#### Required task:
Search the material for the word "scene" and copy each line that holds it.

--- start ---

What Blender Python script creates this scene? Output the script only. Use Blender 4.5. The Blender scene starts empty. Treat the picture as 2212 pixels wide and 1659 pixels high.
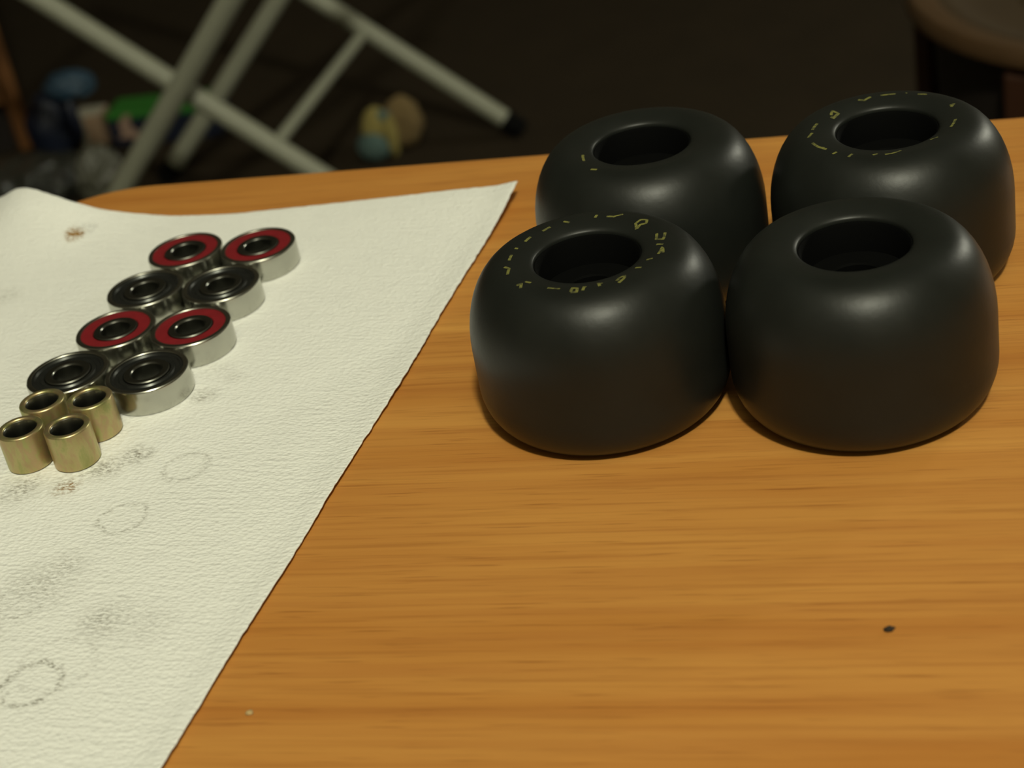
import bpy, bmesh, math, random
from mathutils import Vector, Matrix, noise

random.seed(7)
S = bpy.context.scene
COL = S.collection
TOP = 0.52                      # height of the table top above the floor (m)
PI = math.pi

# ---------------------------------------------------------------- camera
CAM_H, PITCH, ROLL, FPX = 0.22015, 0.53335, -0.19197, 3852.4
fw = Vector((0, math.cos(PITCH), -math.sin(PITCH)))
r0 = Vector((1, 0, 0)); u0 = r0.cross(fw)
cr = math.cos(ROLL) * r0 + math.sin(ROLL) * u0
cu = -math.sin(ROLL) * r0 + math.cos(ROLL) * u0
cd = bpy.data.cameras.new('camera'); cam = bpy.data.objects.new('camera', cd); COL.objects.link(cam)
M4 = Matrix((cr, cu, -fw)).transposed().to_4x4(); M4.translation = Vector((0, 0, TOP + CAM_H))
cam.matrix_world = M4
cd.sensor_fit = 'HORIZONTAL'; cd.sensor_width = 36.0; cd.lens = FPX / 2212 * 36
cd.clip_start = 0.01; cd.clip_end = 30
cd.dof.use_dof = True; cd.dof.focus_distance = 0.412; cd.dof.aperture_fstop = 18
S.camera = cam

# ---------------------------------------------------------------- light and exposure
S.view_settings.view_transform = 'Standard'; S.view_settings.look = 'None'
S.view_settings.gamma = 1.0; S.view_settings.exposure = 0.0; S.view_settings.use_curve_mapping = False
w = bpy.data.worlds.new('world'); S.world = w; w.use_nodes = True
w.node_tree.nodes['Background'].inputs[0].default_value = (0.9, 1.0, 0.75, 1)
w.node_tree.nodes['Background'].inputs[1].default_value = 0.02
S.cycles.max_bounces = 8

def lamp(name, loc, energy, color, radius):
    l = bpy.data.lights.new(name, 'POINT'); l.energy = energy; l.color = color; l.shadow_soft_size = radius
    o = bpy.data.objects.new(name, l); COL.objects.link(o); o.location = loc
    return o
lamp('ceiling_bulb', (0.12, -0.72, TOP + 1.58), 98, (1.0, 0.99, 0.78), 0.075)
lamp('side_bulb', (1.50, 1.42, TOP + 0.42), 20, (1.0, 0.99, 0.80), 0.07)

# ---------------------------------------------------------------- helpers
def setp(o, label=None, cat=None, group=None, kind=None):
    if label: o['label'] = label
    if cat: o['category'] = cat
    if group: o['group'] = group
    if kind: o['kind'] = kind
    return o
def mesh(name, verts, faces, m=None, parent=None, smooth=False, loc=None, flat_above=None):
    me = bpy.data.meshes.new(name); me.from_pydata([tuple(v) for v in verts], [], faces); me.update()
    bm = bmesh.new(); bm.from_mesh(me); bmesh.ops.recalc_face_normals(bm, faces=bm.faces); bm.to_mesh(me); bm.free()
    if smooth:
        for p in me.polygons: p.use_smooth = True
        if flat_above: me.set_sharp_from_angle(angle=math.radians(flat_above))
    o = bpy.data.objects.new(name, me); COL.objects.link(o)
    if m: me.materials.append(m)
    if parent: o.parent = parent
    if loc: o.location = loc
    return o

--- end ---

#### Expected output:
What Blender Python script creates this scene? Output the script only. Use Blender 4.5. The Blender scene starts empty. Treat the picture as 2212 pixels wide and 1659 pixels high.
S = bpy.context.scene